People say you should leave Emacs's default keybindings unchanged.
Emacs is unbelievably customizable. Nearly any key can be changed. But there's advice given to rely on the defaults; they have been honed over years and years to be the best for everyone.
Forget that.
Emacs is better when it's tailored to you specifically.
I have never used C-z -- at least, not on purpose.
C-z minimizes the Emacs frame. I would hit it by accident, surprising me when Emacs disappeared. For nearly a decade, I left it bound, hoping I would eventually get used to it. After all, the default keybindings had been carefully planned out. Right?
Right. But they have not been planned out for you.
Your needs are not the average user's needs, and your solutions should be different too.
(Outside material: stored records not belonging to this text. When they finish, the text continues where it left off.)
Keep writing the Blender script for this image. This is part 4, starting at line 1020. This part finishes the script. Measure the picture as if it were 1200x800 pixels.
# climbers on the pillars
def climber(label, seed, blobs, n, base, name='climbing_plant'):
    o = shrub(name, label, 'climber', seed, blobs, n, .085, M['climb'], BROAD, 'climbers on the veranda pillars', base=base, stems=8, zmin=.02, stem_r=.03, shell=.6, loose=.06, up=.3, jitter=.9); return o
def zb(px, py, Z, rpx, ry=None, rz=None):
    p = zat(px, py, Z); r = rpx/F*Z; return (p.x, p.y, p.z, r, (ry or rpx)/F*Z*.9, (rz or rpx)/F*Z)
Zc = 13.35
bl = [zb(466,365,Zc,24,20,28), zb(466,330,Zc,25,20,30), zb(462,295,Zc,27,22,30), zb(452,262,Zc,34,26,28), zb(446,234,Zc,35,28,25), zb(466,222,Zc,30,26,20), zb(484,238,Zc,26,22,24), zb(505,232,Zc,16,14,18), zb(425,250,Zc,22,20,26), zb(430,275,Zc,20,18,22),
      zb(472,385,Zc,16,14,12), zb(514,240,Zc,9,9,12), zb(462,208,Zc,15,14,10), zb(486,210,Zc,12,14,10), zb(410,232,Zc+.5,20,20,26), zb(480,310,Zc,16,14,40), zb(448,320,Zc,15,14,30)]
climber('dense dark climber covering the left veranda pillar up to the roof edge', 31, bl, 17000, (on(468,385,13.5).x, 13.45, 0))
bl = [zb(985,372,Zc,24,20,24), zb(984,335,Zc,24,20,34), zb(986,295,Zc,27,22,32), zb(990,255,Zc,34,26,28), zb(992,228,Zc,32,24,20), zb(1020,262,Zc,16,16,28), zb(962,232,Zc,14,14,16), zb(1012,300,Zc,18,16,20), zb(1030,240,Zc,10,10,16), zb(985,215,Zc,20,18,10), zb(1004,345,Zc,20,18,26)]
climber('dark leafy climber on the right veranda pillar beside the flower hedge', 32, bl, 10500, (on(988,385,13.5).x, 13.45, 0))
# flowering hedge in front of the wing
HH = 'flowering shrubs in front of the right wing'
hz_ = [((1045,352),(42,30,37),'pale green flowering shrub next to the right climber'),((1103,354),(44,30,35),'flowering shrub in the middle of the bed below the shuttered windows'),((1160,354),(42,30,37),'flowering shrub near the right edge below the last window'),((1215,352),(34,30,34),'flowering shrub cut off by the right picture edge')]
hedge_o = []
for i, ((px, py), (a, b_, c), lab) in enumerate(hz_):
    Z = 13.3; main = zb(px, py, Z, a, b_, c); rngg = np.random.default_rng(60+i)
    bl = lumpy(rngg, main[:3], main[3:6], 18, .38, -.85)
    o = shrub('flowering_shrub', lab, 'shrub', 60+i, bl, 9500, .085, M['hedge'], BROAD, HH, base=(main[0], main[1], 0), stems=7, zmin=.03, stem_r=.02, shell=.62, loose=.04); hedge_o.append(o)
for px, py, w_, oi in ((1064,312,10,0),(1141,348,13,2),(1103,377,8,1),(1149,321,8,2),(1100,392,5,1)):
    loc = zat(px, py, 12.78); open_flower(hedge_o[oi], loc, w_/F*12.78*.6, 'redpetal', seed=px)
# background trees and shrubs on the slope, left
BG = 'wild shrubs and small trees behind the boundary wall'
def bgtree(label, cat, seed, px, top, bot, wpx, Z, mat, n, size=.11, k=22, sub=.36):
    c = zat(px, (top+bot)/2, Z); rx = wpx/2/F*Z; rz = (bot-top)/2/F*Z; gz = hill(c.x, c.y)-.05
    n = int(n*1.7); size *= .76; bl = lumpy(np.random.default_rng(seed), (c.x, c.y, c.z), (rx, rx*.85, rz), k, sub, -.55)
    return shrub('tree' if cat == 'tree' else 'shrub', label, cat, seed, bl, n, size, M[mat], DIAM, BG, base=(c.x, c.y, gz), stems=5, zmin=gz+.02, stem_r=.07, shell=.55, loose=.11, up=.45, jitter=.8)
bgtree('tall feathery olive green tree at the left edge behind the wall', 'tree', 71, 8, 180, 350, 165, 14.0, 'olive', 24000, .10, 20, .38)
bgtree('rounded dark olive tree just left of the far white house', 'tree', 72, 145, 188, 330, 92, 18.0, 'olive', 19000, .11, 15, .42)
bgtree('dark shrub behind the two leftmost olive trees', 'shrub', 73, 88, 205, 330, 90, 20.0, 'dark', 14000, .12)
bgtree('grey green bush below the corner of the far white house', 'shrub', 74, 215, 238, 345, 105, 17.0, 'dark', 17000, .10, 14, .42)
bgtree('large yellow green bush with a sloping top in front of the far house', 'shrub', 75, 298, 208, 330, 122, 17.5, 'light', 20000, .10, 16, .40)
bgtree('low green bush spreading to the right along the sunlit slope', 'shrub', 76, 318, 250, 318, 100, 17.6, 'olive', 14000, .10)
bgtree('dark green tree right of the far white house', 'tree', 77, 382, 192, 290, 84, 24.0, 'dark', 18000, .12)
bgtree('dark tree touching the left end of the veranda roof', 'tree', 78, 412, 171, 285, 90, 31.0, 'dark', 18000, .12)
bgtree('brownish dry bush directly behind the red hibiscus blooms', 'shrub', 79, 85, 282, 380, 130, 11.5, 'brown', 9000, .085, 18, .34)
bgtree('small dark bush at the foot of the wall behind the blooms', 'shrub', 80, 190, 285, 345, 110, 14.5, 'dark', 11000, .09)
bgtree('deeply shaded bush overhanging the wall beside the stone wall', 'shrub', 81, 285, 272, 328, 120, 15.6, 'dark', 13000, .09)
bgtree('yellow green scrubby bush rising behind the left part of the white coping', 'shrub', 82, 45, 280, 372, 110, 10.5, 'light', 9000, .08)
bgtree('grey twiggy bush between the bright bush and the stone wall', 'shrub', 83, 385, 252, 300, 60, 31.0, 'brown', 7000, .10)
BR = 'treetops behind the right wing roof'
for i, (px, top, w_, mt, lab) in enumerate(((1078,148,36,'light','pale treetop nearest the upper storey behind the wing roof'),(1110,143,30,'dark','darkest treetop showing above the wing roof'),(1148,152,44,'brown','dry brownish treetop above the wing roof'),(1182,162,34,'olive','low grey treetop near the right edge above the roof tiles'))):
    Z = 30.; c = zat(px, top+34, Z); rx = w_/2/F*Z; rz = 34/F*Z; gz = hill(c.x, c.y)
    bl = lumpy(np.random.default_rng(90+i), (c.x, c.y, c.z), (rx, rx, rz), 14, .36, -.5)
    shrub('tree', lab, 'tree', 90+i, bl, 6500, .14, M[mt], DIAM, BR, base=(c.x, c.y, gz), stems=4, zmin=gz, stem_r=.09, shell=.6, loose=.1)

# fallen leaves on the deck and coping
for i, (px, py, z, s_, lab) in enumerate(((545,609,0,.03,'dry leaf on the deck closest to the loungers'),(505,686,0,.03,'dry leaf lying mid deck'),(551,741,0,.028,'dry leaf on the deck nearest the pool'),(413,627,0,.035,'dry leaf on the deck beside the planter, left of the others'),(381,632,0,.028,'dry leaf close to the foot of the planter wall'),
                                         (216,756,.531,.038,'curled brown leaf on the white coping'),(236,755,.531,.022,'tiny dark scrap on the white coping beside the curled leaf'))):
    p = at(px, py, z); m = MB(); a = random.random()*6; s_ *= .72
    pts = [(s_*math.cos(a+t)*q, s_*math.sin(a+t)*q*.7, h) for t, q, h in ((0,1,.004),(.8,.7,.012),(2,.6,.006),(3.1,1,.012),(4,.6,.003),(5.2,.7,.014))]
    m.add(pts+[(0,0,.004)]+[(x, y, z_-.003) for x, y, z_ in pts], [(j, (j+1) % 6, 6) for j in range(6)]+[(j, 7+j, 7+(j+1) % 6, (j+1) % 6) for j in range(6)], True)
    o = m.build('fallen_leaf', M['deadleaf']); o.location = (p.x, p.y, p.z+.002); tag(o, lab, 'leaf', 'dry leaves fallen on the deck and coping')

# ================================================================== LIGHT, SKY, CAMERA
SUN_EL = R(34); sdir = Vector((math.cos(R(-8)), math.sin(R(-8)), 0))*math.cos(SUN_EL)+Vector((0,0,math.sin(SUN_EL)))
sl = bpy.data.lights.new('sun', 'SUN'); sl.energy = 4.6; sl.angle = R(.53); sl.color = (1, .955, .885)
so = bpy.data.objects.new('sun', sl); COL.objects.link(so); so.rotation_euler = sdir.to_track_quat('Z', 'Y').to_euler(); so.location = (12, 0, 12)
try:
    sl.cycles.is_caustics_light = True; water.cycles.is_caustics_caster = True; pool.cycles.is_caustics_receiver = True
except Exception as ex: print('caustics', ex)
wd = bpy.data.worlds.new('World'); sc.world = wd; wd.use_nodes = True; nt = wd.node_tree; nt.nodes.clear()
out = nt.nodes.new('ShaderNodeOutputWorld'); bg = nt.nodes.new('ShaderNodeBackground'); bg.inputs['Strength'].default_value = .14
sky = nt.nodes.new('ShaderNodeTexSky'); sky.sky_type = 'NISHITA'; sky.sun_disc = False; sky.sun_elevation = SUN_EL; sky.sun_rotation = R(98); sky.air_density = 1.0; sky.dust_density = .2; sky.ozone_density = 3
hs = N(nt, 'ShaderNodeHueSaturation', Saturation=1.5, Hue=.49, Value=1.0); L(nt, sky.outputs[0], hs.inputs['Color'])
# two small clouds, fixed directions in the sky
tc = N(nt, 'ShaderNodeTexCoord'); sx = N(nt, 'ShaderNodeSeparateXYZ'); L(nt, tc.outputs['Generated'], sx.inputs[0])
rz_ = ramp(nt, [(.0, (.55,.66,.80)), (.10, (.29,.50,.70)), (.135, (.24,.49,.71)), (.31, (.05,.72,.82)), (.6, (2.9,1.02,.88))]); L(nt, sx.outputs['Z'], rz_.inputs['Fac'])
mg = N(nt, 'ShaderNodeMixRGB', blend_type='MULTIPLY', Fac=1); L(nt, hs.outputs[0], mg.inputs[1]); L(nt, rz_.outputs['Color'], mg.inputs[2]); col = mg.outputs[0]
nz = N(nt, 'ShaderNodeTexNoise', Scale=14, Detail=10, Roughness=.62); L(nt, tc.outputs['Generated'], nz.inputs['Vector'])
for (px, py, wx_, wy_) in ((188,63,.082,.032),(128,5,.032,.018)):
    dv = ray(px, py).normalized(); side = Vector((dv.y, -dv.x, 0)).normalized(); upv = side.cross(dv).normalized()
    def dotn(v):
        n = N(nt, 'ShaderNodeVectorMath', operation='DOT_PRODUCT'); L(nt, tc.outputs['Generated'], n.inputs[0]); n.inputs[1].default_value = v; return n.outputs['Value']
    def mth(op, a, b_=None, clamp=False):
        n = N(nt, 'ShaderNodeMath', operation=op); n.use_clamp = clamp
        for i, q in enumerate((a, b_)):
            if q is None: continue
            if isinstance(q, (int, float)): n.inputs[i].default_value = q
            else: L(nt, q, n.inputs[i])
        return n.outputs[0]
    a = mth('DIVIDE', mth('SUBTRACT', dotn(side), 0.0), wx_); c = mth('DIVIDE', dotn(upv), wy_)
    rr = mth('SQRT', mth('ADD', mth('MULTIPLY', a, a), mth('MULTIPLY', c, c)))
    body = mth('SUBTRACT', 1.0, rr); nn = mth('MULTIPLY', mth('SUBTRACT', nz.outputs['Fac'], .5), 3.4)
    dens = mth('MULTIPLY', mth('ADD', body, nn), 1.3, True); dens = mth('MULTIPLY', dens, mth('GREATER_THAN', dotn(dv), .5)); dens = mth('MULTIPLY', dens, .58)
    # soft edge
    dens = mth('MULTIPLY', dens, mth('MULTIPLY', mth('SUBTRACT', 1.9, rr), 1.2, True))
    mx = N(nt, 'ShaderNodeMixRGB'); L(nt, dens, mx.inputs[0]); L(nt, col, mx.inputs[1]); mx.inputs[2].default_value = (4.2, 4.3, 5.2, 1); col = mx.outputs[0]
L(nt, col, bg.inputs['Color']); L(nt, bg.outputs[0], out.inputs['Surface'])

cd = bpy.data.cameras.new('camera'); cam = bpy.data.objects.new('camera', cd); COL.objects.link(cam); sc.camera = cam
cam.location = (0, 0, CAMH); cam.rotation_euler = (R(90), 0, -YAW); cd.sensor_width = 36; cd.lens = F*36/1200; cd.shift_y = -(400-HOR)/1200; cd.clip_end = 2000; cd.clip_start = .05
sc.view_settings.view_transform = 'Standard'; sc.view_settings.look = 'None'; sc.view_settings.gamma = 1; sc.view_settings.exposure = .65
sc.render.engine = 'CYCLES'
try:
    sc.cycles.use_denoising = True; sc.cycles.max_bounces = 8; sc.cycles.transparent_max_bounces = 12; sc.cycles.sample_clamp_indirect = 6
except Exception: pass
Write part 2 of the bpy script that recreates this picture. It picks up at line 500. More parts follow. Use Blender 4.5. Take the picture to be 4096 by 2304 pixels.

So change your Emacs to work with you.
You can rearrange keybindings to make more sense to you. Or override existing keybindings with improved functions. M-c on my Emacs goes to #'capitalize-dwim, because that's better than #'capitalize-word. I've replaced C-M-f, C-M-k, and other s-expression navigation functions with smartparens.
Some other ways you might want to configure Emacs:
Disable the toolbar and menubar. Take the screen space back.
Hide the startup screen. Make your Emacs boot right to *scratch*.
Don't use the custom file. Configure everything with Emacs Lisp.
If you believe that everything in Emacs was designed to be unchangeable, you're missing out on the best parts of Emacs.
After all, it was designed to let you change it.